In the same correspondence, Markey describes a close call in 2007 when a 6.8 earthquake in Japan near the Kashiwazaki-Kariwa Nuclear Power station. The year before it had been seismically reinforced to withstand a 6.8 event. And yet that quake still overturned barrels of radioactive waste, caused a release of radioactice iodine gas and sparked a larger transformer fire.

Even before the Fukushima, Markey thought the NRC should push itself and the industry it regulates to factor in the latest information on seismic activity when assessing any plant’s future. You see it really is a misnomer to talk about “closing” a nuclear power plant. They’re always going to be with us, because the vast quantities of deadly radioactive waste they generate must be kept on site, under water or monitored in dry casks for decades.

As we see in Fukusima, spent fuel rods can catch fire and disperse vast quantities of deadly radioactive materials, contaminating water and food supplies as far away as 90 miles from the fire. Currently the U.S. is generating 2,210 metric tons of new radioactive waste annually and the only plan is to keep going.

As reported in the Chicago Tribune, about 1,100 tons of highly radioactive fuel rods “stand about a football field away from Lake Michigan.” That’s the same Lake Michigan that’s one of the world’s largest sources of fresh water. Additionally, Illinois stores another six thousand tons, making the state the nation’s biggest nuclear power producer. The NRC and the atomic power plant operators tell us there is nothing to worry about; that Fukushima is a ‘one off, can’t happen here’ kind of event. Last year, even as President Obama a former Illinois senator spoke about the importance of constructing scores of new nuclear power plants, he canceled long standing federal plans to build a radioactive waste repository in Yucca Mountain, Nevada.

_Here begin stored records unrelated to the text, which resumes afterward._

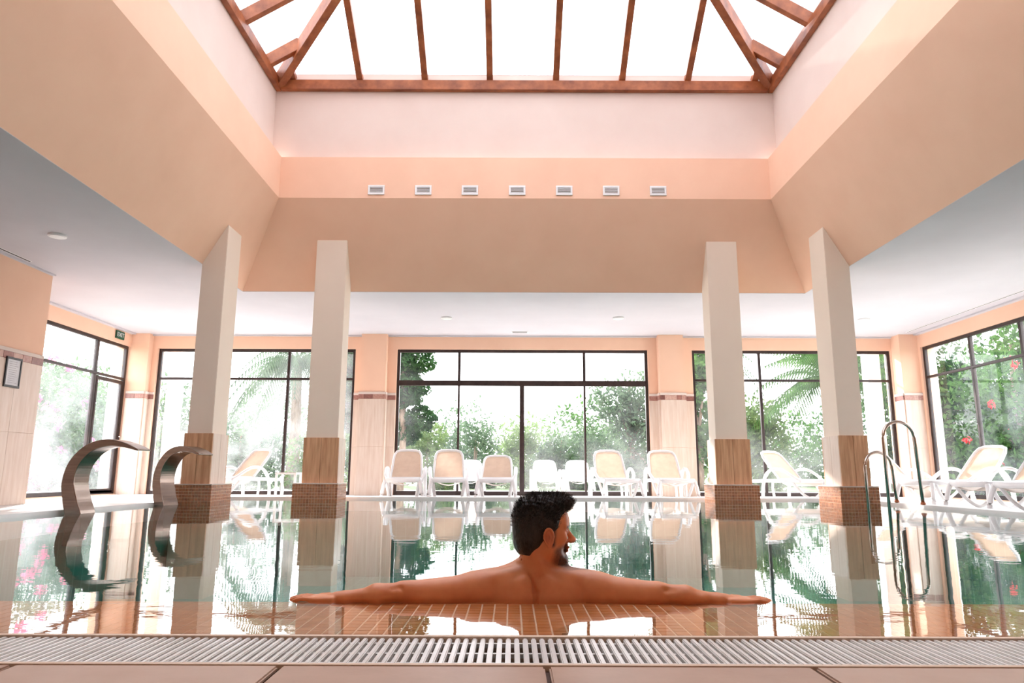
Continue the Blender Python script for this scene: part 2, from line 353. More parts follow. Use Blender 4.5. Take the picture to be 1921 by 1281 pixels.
# sloping funnel, shaft and pale upper wall
def ringwall(name, lo, hi, z0, z1, m, thick=.1):
    (a0, a1, c0, c1), (e0, e1, g0, g1) = lo, hi
    P = [(a0, c0, z0), (a1, c0, z0), (a1, c1, z0), (a0, c1, z0)]; Q = [(e0, g0, z1), (e1, g0, z1), (e1, g1, z1), (e0, g1, z1)]
    nm = ['near', 'right', 'far', 'left']; outs = [(0, -thick, 0), (thick, 0, 0), (0, thick, 0), (-thick, 0, 0)]
    for i in range(4):
        j = (i+1) % 4
        struct('%s_%s' % (name, nm[i]), MB().prism([P[i], P[j], Q[j], Q[i]], outs[i]), m)
ringwall('wall_funnel', (FXL, FXR, FYN, FYF), (SX0, SX1, SY0, SY1), ZC, FZ, 'peach')
ringwall('wall_shaft', (SX0, SX1, SY0, SY1), (SX0, SX1, SY0, SY1), FZ, ZP, 'peach', PB)
ringwall('wall_upper', (PX0, PX1, PY0, PY1), (PX0, PX1, PY0, PY1), ZP, ZT+.315, 'pale', .2)

# ------------------------------------------------------------------ skylight: hipped timber roof
roof = empty('skylight_roof', ((PX0+PX1)/2, (PY0+PY1)/2, ZT), label='hipped skylight of dark stained timber rafters and opal white panels', cat='skylight')
off = Vector(roof.location)
def rb(name, mb, m, **kw):
    o = mb.build(name, m, roof, **kw); o.location = -off; return o
PIT = .62
W2 = (PX1-PX0)/2; cx = (PX0+PX1)/2
def roofz(s): return ZT+.22+PIT*s
# ring beams
rb('ring_beam', MB().box(PX0+.10, PX1-.10, PY1-.09, PY1, ZT-.02, ZT+.16), 'wood', bevel=.006)
rb('ring_beam', MB().box(PX0+.10, PX1-.10, PY0, PY0+.09, ZT-.02, ZT+.16), 'wood', bevel=.006)
rb('ring_beam', MB().box(PX0, PX0+.09, PY0, PY1, ZT-.02, ZT+.16), 'wood', bevel=.006)
rb('ring_beam', MB().box(PX1-.09, PX1, PY0, PY1, ZT-.02, ZT+.16), 'wood', bevel=.006)
yr0, yr1 = PY0+W2, PY1-W2
if yr1 < yr0: yr0 = yr1 = (PY0+PY1)/2
ridge0, ridge1 = Vector((cx, yr0, roofz(W2)-.1)), Vector((cx, yr1, roofz(W2)-.1))
for cx0, cy0, rg in ((PX0, PY0, ridge0), (PX1, PY0, ridge0), (PX0, PY1, ridge1), (PX1, PY1, ridge1)):
    a = Vector((cx0, cy0, ZT+.10)); d = (rg-a).normalized()
    rb('hip_rafter', MB().beam(a+d*.03, rg, .13, .27), 'wood', bevel=.006)
rb('ridge_beam', MB().beam(ridge0-Vector((0, .15, 0)), ridge1+Vector((0, .15, 0)), .11, .22), 'wood', bevel=.006)
fx = [-3.785, -2.635, -1.515, -.397, .741, 1.879, 3.008, 4.16]
for x in fx:
    s = min(x-PX0, PX1-x)
    for yb, sg in ((PY1, -1), (PY0, 1)):
        a = Vector((x, yb+sg*.02, ZT+.20)); e = Vector((x, yb+sg*s, ZT+.20+PIT*(s-.02)))
        rb('rafter', MB().beam(a, e, .105, .10), 'wood', bevel=.004)
sy = [10.62, 9.50]; y = 9.50-1.12
while y > PY0+.3: sy.append(y); y -= 1.12
for y in sy:
    s = min(y-PY0, PY1-y, W2)
    for xb, sg in ((PX0, 1), (PX1, -1)):
        a = Vector((xb+sg*.02, y, ZT+.20)); e = Vector((xb+sg*s, y, ZT+.20+PIT*(s-.02)))
        rb('rafter', MB().beam(a, e, .10, .20), 'wood', bevel=.004)
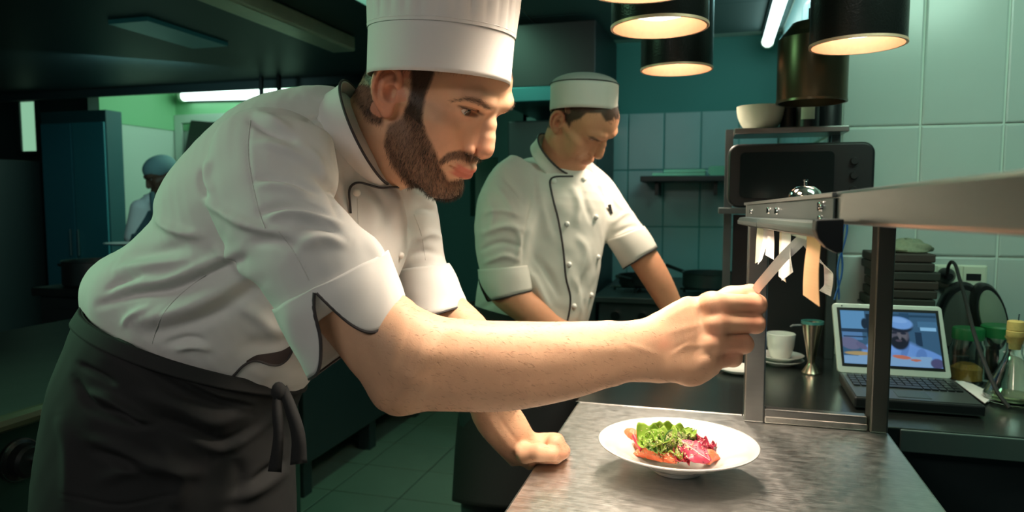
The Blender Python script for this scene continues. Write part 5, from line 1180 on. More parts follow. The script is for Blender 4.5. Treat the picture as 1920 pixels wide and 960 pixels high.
for pl_ in ([(470, 226), (465, 278), (472, 336), (487, 399), (497, 428)], [(523, 434), (550, 470), (572, 510), (580, 526)], [(640, 240), (622, 285), (630, 335)], [(285, 645), (300, 600), (330, 560), (385, 515)], [(776, 402), (790, 440), (798, 488)], [(585, 236), (605, 228), (625, 222)], [(670, 372), (671, 410), (674, 450)]): strip('seam', pl_, .0005, m_seam, jacket, .0002)
b = MB(); b.tube(list(Gc[:, -1]), .0018, 6); b.build('collar_piping', m_pipe, co)
b = MB(); g2 = Gc*.96+Gc.mean((0, 1))*.04; b.grid(g2[72:125, 6:]); b.build('collar_lining', m_lining, co, angle=0)
# tall hat: band and pleated crown
fd = nrm(R1@np.array([0, 1, 0])*np.array([1, 1, 0])); fd = nrm(fd+np.array([0, 0, -.085])); ld = nrm(np.cross(np.array([0, 0, 1]), fd)); ud = np.cross(fd, ld); hc = at(823, 151, .93)
def hatring(z, ra, rb, n=220, pl=0, ph=0, sag=0.):
    th = np.linspace(0, 2*PI, n, endpoint=False); rr = 1+pl*np.abs(np.sin(th*ph/2))**.45-pl*.8 if pl else np.ones(n)
    return hc+fd*((ra*np.cos(th)*rr)[:, None])+ld*((rb*np.sin(th)*rr)[:, None])+ud*(z+sag*np.cos(2*th))[:, None]
rows = [hatring(z, .0955+.026*z, .090+.01*z, sag=0) for z in np.linspace(0, .063, 12)]
b = MB(); b.grid(np.transpose(np.array(rows), (1, 0, 2)), closed_u=True); hb = b.build('hat_band', m_white, c1, angle=0); md = hb.modifiers.new('solid', 'SOLIDIFY'); md.thickness = .002; md.offset = -1
rows = []
for k, z in enumerate(np.linspace(.058, .27, 24)):
    u = min(1, k/4); rows.append(hatring(z, .0955+.056*(z-.058)+.0028, .0908+.05*(z-.058)+.0008, pl=.045*u if u > 0 else 1e-6, ph=30))
top = hatring(.272, .07, .06); rows.append(top); rows.append(hatring(.262, .001, .001))
b = MB(); b.grid(np.transpose(np.array(rows), (1, 0, 2)), closed_u=True); hcwn = b.build('hat_crown', m_white, hb, angle=0)
b = MB(); b.tube(list(hatring(.0625, .0955+.026*.0625+.0006, .090+.01*.0625+.0006, 120)), .0011, 6, closed=True); b.build('hat_seam', m_white, hb)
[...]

Billions had been spent, but the state, which has an early primary and is already burdened with the legacy of the federal atomic policy, did not want it. Instead President Obama appointed a Blue Ribbon Panel for more study of the issue. Study is good. The world changes even the parts we can’t see. New facst can rock the very foundations of massive capital investments made by folks with even grander designs.

Applying new scientific findings on something such as increased seismic activity is going to be a true test for the NRC, but it’s one they say has already been underway for the last few years. In fact the NRC has identified 27 plants, including Indian Point some 25 miles from New York City for more study into their potential for additional “seismic hazard.”

Indian Point plants number 2 and 3 were built in the 1970s and are up for a renewal. Indian Point 1 is no longer generating power, just storing spent fuel. Entergy, the plant’s operator, says the complex is “earthquake proof.” The NRC has already approved a life extension for Indian Point plants 2 and 3, which calls into question of just how serious is their seismic review.

According to the scientists at Columbia University’s Lamont Doherty Earth Observatory, the chance of significant quake is not as remote as previously believed. Seismologist John Armbruster says his focus is not just on the Ramapo fault line that runs by Indian Point, but a second fault line he discovered nearby. “It is an alignment of earthquakes from Peekskill to the Southeast into the Long Island Sound,” says Armbruster. He says the below ground facts should inform the decisions about Indian Point’s future. “We think that a thorough re examination of the seismology and the engineering at Indian Point is appropriate.”

Will it happen? It will all come down to profit and probability.